国語博士を自負する拙者も、ゾワイは初耳だゾオ。礁(浅瀬)とは知らなんだワイ──といふ与太をひねりながら、ひとつの疑問が浮かびました。
“データベース”から、岬の名は「外観やそこにある象徴的な社寺や樹木に因んでつくケースが多い」と愚考するわけですが……では、観察者の位置による違いはどうなるのか。命名者の視点によって牛の頭に見えたり鰐の笑顔に見えたりということもあるのでは……ということは地域により別な名で呼ばれる岬も存在するのでは──と。これは質問というよりも、探究心旺盛なひま人の疑問にすぎないのですが。
by knaito57 (2008-09-01 08:50) 

dendenmushi

@それはあるかもしれないですね。

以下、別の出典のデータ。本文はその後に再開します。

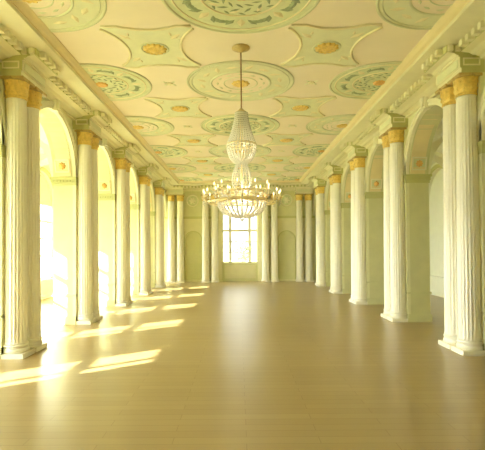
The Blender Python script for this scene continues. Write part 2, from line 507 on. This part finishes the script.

だから、同じ岬が、罰の場所では別の名前で呼ばれていたりということは、大いに考えられます。
 最近では、300の観音崎がそうでした。
 これは本文に書いたように、地元では「冠崎」と呼ばれていたようなフシがあります。ただ、これは命名者の視点の違い、というのとも、ちょっと違うようには思いますが…。ほかにもそういうのがある可能性は否定できません。
 ただし、呼び方が違っていては、なにかと不便というので、だんだんと収斂されていくのが、普通と考えるべきでしょう。